14ème législature

Question N° 3626
de M. Christian Kert (Les Républicains - Bouches-du-Rhône )
Question au gouvernement
Ministère interrogé > Intérieur
Ministère attributaire > Intérieur

Rubrique > justice

Tête d'analyse > témoins

Analyse > protection.

Question publiée au JO le : 11/02/2016
Réponse publiée au JO le : 11/02/2016 page : 1223

Texte de la question

Texte de la réponse

PROTECTION DES TÉMOINS


M. le président. La parole est à M. Christian Kert, pour le groupe Les Républicains.

M. Christian Kert. Ma question s'adresse à M. le ministre de l'intérieur. Au lendemain des attentats du 13 novembre à Paris, les enquêteurs ne disposent d'aucune piste pour détecter le terroriste Abaaoud. Seul un témoignage essentiel permettra de le localiser et de le neutraliser.

Ce témoignage émane d'une femme courageuse, que nous appellerons Sonia, qui sait que cet acte transformera sa vie. En effet, elle témoigne sous sa propre identité, ce qui l'expose à la connaissance de tous. Dès lors, cette jeune femme n'a plus qu'une solution : se cacher et se protéger.

Si une surveillance policière lui a bien été accordée, elle apparaît vite comme insuffisante et, surtout, on ne lui apporte aucune aide matérielle ni psychologique.
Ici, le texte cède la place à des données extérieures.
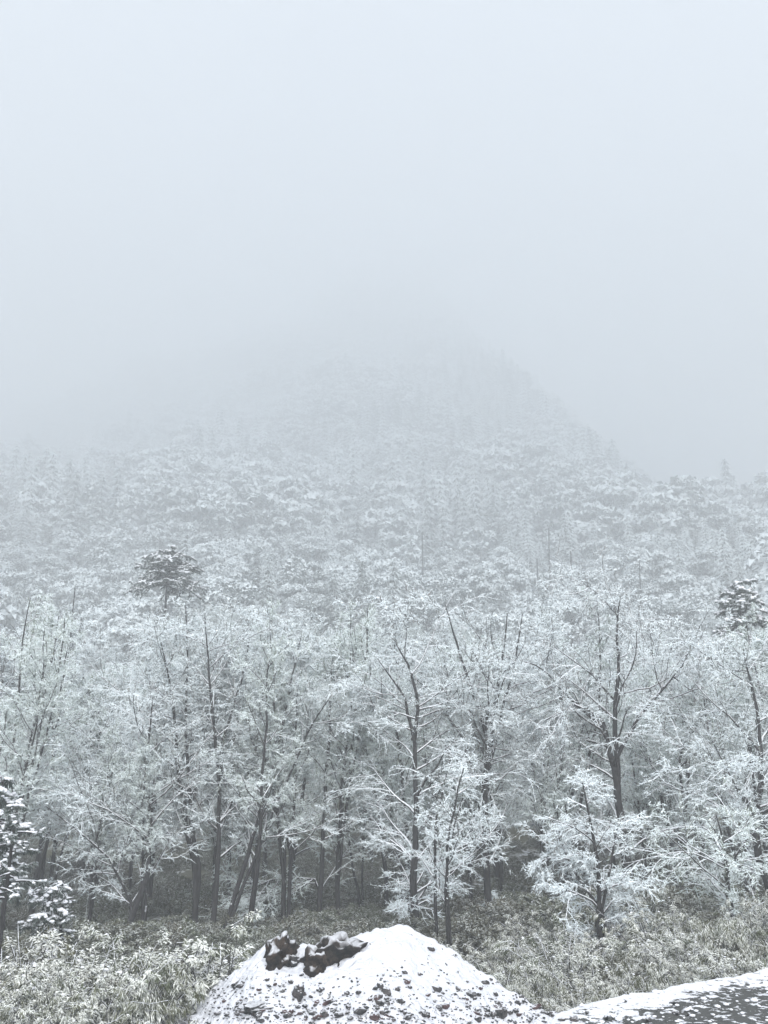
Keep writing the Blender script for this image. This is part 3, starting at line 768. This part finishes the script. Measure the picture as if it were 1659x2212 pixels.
# ------------------------------------------------------------------ evergreens with pads of snow
def evergreen(name, label, base, H, z0, z1, W, nw, per, pad, needle, seed, shape=.7, lean=0):
    global rs
    keep = rs; rs = np.random.RandomState(seed)
    t = empty(name, base); tag(t, label, 'evergreen')
    z = np.linspace(-.4, H, 9); q = np.stack([z*lean, np.sin(z*.4)*.1, z], 1)
    g = Geo(); g.add(*tubes(q[None], np.linspace(H*.017,.03,9)[None], 8)); obj('trunk', g.mesh('trunk', [M_bark], True), t)
    lg = Geo(); ng_ = Geo(); sg = Geo()
    for i in range(nw):
        f = i/max(nw-1,1); zz = z0 + (z1-z0)*min(1, max(0, f + rs.normal(0,.03)))
        L = W/2*((1-f)**shape)*rs.uniform(.8,1.1) + W*.05; n = per
        a = rs.uniform(0,6.28) + np.arange(n)*6.283/n + rs.normal(0,.3,n)
        D = np.stack([np.cos(a), np.sin(a), rs.uniform(-.05,.3,n)], 1)
        P0 = np.tile([zz*lean, 0, zz], (n,1)) + rs.normal(0,.1,(n,3))*[1,1,(z1-z0)/nw*4]
        P = grow(P0, D, L*rs.uniform(.7,1.15,n), 6, .07, -.09)
        lg.add(*tubes(P, taper(n, 6, np.full(n,.03+L*.012), np.full(n,.012)), 5))
        idx, ff, pos, Dk, r = kids(P, np.ones((n,6)), 8, .25, 1.0, .5, 1.2, .85)
        P2 = grow(pos, Dk, np.maximum(L*.30*rs.uniform(.5,1.2,len(ff)), .25), 4, .1, -.10)
        lg.add(*tubes(P2, np.full(P2.shape[:2], .012), 3))
        for PP, c in ((P2, needle), (P, needle*2)):
            idx, ff, pp, Dn, r = kids(PP, np.ones(PP.shape[:2]), c, .1, 1.0, .5, 1.3, .3)
            Dn[:,2] -= .75; Dn = unit(Dn)*(pad*1.0*rs.uniform(.5,1.3,len(ff)))[:,None]
            ng_.add(*spikes(pp, Dn, np.full(len(ff), pad*.26)))
        kb = P2[rs.random_sample(len(P2)) < (.6 if pad < .2 else .85)]
        if len(kb):
            pp = np.concatenate([kb[:,0]*.5+kb[:,1]*.5, kb[:,1], kb[:,1]*.5+kb[:,2]*.5, kb[:,2], kb[:,2]*.4+kb[:,3]*.6]); pp = pp[rs.random_sample(len(pp)) < (.6 if pad < .2 else 1)]; s = pad*rs.uniform(.22,.48,len(pp))
            pp = pp + rs.normal(0, pad*.10, pp.shape)*[1,1,.3]; pp[:,2] += s*.35
            sg.add(*blobs(pp, np.stack([s, s, s*.6], 1), ICO2 if pad < .3 else ICO1, .14))
    obj('limbs', lg.mesh('limbs', [M_bark], True), t).name = 'boughs'
    obj('needles', ng_.mesh('needles', [M_needle]), t); tag(obj('snow', sg.mesh('snow', [M_snow], True), t), kind='stuff')
    rs = keep
    return t
def eg_at(px, pyt, Yd):
    tp = at(px, pyt, Yd); z = T(tp.x, Yd); return Vector((tp.x, Yd, z)), tp.z - z
b, h = eg_at(366, 1186, 84)
evergreen('cedar_tree', 'dark flat topped cedar with snow pads rising above the white crowns on the left', b, h, h-3.6, h-.15, 7.8, 6, 9, .30, 26, 3, .5)
b, h = eg_at(1592, 1258, 58)
evergreen('cedar_tree', 'dark snow padded cedar top rising near the right edge of the picture', b, h, h-4.2, h-.15, 4.3, 7, 8, .24, 26, 8, .5)
b, h = eg_at(4, 1685, 24)
evergreen('evergreen_tree', 'dark evergreen at the left edge, upper boughs arched under thick snow', b, h, h*.55, h-.1, 2.0, 6, 6, .15, 16, 12, .5)
b, h = eg_at(30, 1755, 22)
evergreen('evergreen_tree', 'lower dark evergreen at the left edge with lumps of bright snow', b, h, h*.62, h-.1, 1.3, 5, 5, .11, 18, 15, .5)
b, h = eg_at(105, 1925, 23)
evergreen('evergreen_tree', 'short dark sapling with a white snow cap left of the thin leaning stem', b, h, h*.4, h, .8, 5, 6, .13, 8, 18, .5)
b, h = eg_at(136, 1932, 23.5)
evergreen('evergreen_tree', 'small snow capped sapling just right of the short dark sapling', b, h, h*.5, h, .6, 4, 6, .10, 8, 19, .5)

# ------------------------------------------------------------------ shrubs
def shrub_mesh(seed, n, R, H, ls, mat, droop=.7, dens=26, snowpad=.16, wr=.42):
    global rs
    keep = rs; rs = np.random.RandomState(seed)
    stems = Geo(); lv = Geo(); ns_ = dens
    a = rs.uniform(0,6.28,ns_); e = rs.uniform(.15,.95,ns_)
    D = np.stack([np.cos(a)*e, np.sin(a)*e, np.ones(ns_)*1.1], 1)
    P0 = np.stack([np.cos(a)*e*R*.25, np.sin(a)*e*R*.25, np.full(ns_,-.1)], 1)
    P = grow(P0, D, H*rs.uniform(.75,1.25,ns_), 7, .1, -.10)
    stems.add(*tubes(P, taper(ns_, 7, np.full(ns_,.014), np.full(ns_,.006)), 4))
    idx, f, pos, Dk, r = kids(P, np.ones((ns_,7)), 6, .3, 1.0, .4, 1.1, .3)
    P2 = grow(pos, Dk, H*.26*rs.uniform(.5,1.2,len(f)), 4, .15, -.12)
    stems.add(*tubes(P2, np.full(P2.shape[:2], .006), 3))
    per = max(3, n//len(P2))
    idx, f, pos, Dk, r = kids(P2, np.ones(P2.shape[:2]), per, .45, 1.0, .3, 1.2, .2)
    pos = pos + rs.normal(0, ls*.35, pos.shape)
    Dk[:,2] -= droop; Dk = unit(Dk)*(ls*rs.uniform(.5,1.5,len(f)))[:,None]
    lv.add(*leaves(pos, Dk, ls*wr*rs.uniform(.7,1.3,len(f))))
    tip = P2[:,-1]; tip = tip[rs.random_sample(len(tip)) < snowpad]; q = rs.uniform(.4,1,len(tip))*.045
    if len(tip): lv.add(*blobs(tip+[0,0,ls*.25], np.stack([q,q,q*.5],1), ICO1, .25), 1)
    out = (stems.mesh('stems', [M_limb], True), lv.mesh('foliage', [mat, M_snow])); rs = keep
    return out
front = [shrub_mesh(200+i, 6800, .8, 1.15+.12*i, .078, M_bush, .9) for i in range(5)]
front += [shrub_mesh(260+i, 6500, .8, 1.3, .13, M_bush, 1.5, 30, .0, .17) for i in range(2)]
under = [shrub_mesh(300+i, 3400, .8, 1.2, .15, M_bushd, .5, 20, .12) for i in range(3)]
def shrub(x, y, s, k, label, group=None, src=None, zo=0, name='shrub'):
    t = empty(name, (x, y, T(x, y)-.05+zo), rnd.uniform(0,6.28), s); tag(t, label, 'shrub', group)
    st, fo = (src or front)[k % len(src or front)]
    obj('stems', st, t).name = 'stem'; obj('foliage', fo, t)
    return t
def shrub_px(px, pytop, Yd, s, k, label, src=None, **kw):
    q = at(px, pytop, Yd)
    z = T(q.x, Yd); s2 = max(.35, min(2.2, (q.z - z)/1.2)) if s is None else s
    return shrub(q.x, Yd, s2, k, label, src=src, **kw)
named = [
 (395,2042,17.9,None,0,'tallest cream dusted shrub with dark hanging leaves left of the heap'),
 (432,2078,17.7,None,1,'shrub with a dark streaked face between the tallest cream shrub and the heap'),
 (335,2072,17.6,None,2,'cream dusted shrub directly left of the tallest one'),
 (290,2085,17.8,None,3,'rounded pale shrub midway between the left edge and the heap'),
 (478,2070,18.2,None,4,'thin greyish shrub against the left foot of the snowy heap'),
 (530,2070,18.9,None,0,'small dusted shrub behind the narrow brown boulder'),
 (225,2105,17.0,None,1,'greenish dusted shrub left of the rounded pale shrub'),
 (160,2110,17.2,None,2,'pale bushy shrub near the lower left with whitish tips'),
 (100,2125,16.6,None,3,'pale shrub beside the lower left corner'),
 (40,2130,16.8,None,4,'dusted shrub touching the left edge near the bottom'),
 (20,2010,21.0,None,0,'tall dark drooping shrub at the left edge below the snowy evergreens'),
 (88,2025,21.0,None,2,'conical drooping dark green shrub second from the left edge'),
]
for px, pt, Yd, s, k, lb in named: shrub_px(px, pt, Yd, s, k, lb)
for i in range(30):
    px = -20 + 500*((i % 10)+.5+rnd.uniform(-.4,.4))/10; row = i//10
    pt = [2120, 2150, 2178][row] - (px/500)*[18,12,0][row]; Yd = [16.2, 15.3, 14.6][row]
    lb = 'low shrub %s %s' % (['at the back of the left thicket','inside the left thicket','at the bottom edge of the left thicket'][row], 'near the corner' if px < 150 else ('below pale shrubs' if px < 320 else 'nearest the heap'))
    if px > [315,245,175][row]: continue
    shrub_px(px, pt, Yd, None, i, lb, group=lb.replace('shrub','shrubs'))
for i in range(66):
    row = i//11; px = 960 + 720*((i % 11)+.5+rnd.uniform(-.45,.45))/11
    Yd = [16.6, 18.3, 20.5, 23, 26, 30][row] + (px-960)/720*[1.2,2,2,2,3,3][row]
    q = at(px, 1700, Yd)
    if q.x < np.interp(Yd, [15,17,19.5], [2.6,3.2,1.2]) and Yd < 20: continue
    s = rnd.uniform(.4, .95)*(.8 if row == 0 else 1)
    wh = 'left of the round tree' if px < 1230 else ('below the round tree' if px < 1380 else ('right of the round tree' if px < 1540 else 'by the right edge'))
    lb = 'green shrub %s %s' % (['along the verge rim','in the second rank','in the third rank','halfway up the scrub','high in the scrub','under the trees'][row], wh)
    shrub(q.x, Yd, s, i, lb, group=lb.replace('shrub','shrubs'), zo=.0)
pu = {0: [], 1: [], 2: []}
for i in range(1500):
    y = 20 + 60*rnd.random()**1.3; w = .55*y+2; x = rnd.uniform(-w, w)
    if y < 21 and -5 < x < 3.0: continue
    pu[rnd.randrange(3)].append((x, y, T(x,y)-.1, rnd.uniform(.25, .6)*(1 if y < 30 else 1.7)))
me_u = []
for i, (st, fo) in enumerate(under): me_u.append(fo)
scatter('undergrowth', 'tangled green brown undergrowth covering the valley floor beneath the trees', dict(pts=pu, meshes=me_u))

# things of one description are told apart by their order from the left
same = {}
for o in bpy.data.objects:
    if o.get('category') and o.get('group'): same.setdefault(o['label'], []).append(o)
ORD = ['leftmost','second from left','third from left','fourth from left','fifth from left','sixth from left','seventh from left','eighth from left','ninth from left','tenth from left','eleventh from left','twelfth from left']
for lb, os_ in same.items():
    if len(os_) < 2: continue
    os_.sort(key=lambda o: o.location.x/o.location.y)
    for i, o in enumerate(os_):
        o['label'] = lb + ', ' + ('rightmost' if i == len(os_)-1 else ORD[min(i, 11)])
Pour elle, tout tient en deux mots : peur et solitude.

Il a fallu, semble-t-il, que Sonia décide de sortir de sa solitude et accorde à une grande chaîne d'information en continu une interview où on ne la reconnaît pas pour que vos services prennent la juste mesure du danger, renforce la surveillance et lui offre une aide psychologique.

Monsieur le ministre, pas d'esprit polémique ! D'autant que votre gouvernement vient de présenter un texte qui semble répondre aux problématiques du statut de témoin, notamment sur la protection de son identité, le rapprochant ainsi du statut de repenti.

Il n'en demeure pas moins que, d'ici à l'adoption de ces dispositions, il faut qu'un code de bonnes pratiques donne à vos services les moyens de protéger des témoins clés dans des affaires aussi dramatiques. Dans cette période, monsieur le ministre, que comptez-vous faire pour aider des témoins comme Sonia ? (Applaudissements sur plusieurs bancs du groupe Les Républicains et du groupe de l'Union des démocrates et indépendants.)

M. le président. La parole est à M. le ministre de l'intérieur.

M. Bernard Cazeneuve, ministre de l'intérieur. Monsieur le député, dans la responsabilité qui est la mienne, j'ai un devoir : ne pas évoquer publiquement l'action de mes services, y compris lorsqu'elle est injustement décriée, dès lors que cette action rendue publique est de nature à mettre gravement en danger la vie d'un témoin. C'est la raison pour laquelle je ne me suis jamais exprimé sur ce sujet.

Je sais parfaitement le décalage qui existe entre ce qui est dit et ce qui a été fait. Je mesure par conséquent la dimension d'injustice qui s'attache à certaines polémiques, pour ne pas évoquer certaines manipulations, mais la responsabilité qui est la mienne est, sur ce sujet, de garder le silence. Pourquoi ? Parce que cette personne a été auditionnée sous l'autorité du parquet antiterroriste dans le respect rigoureux des procédures de droit. Vous savez en effet que pour qu'un témoin soit auditionné sous X, il faut qu'au moment où on l'auditionne, on soit assuré qu'il n'existe aucun lien entre ce témoin et l'affaire concernée, ce que généralement l'on ne sait qu'après.

Pour toutes ces raisons, nous avons pris des dispositions – j'en ai le détail et, s'il faut en rendre compte un jour, je le ferai devant ceux dont c'est le rôle que de savoir –, qui nous ont conduits à protéger cette personne et au-delà.

Il n'existe pas en France, malgré les dispositions prises par la loi Perben, de mesures permettant de financer les repentis ; nous avons pris des dispositions pour ce faire dans la loi du 13 novembre 2014.

Pour ce qui concerne les témoins, il n'existe actuellement aucun statut assurant leur protection et leur financement. C'est la raison pour laquelle le garde des sceaux présentera des dispositions qui permettront de combler ce vide juridique ; pour le reste, je renvoie chacun à sa responsabilité ou à son irresponsabilité lorsqu'il s'agit d'exposer la vie des témoins. (Applaudissements sur plusieurs bancs du groupe socialiste, républicain et citoyen.)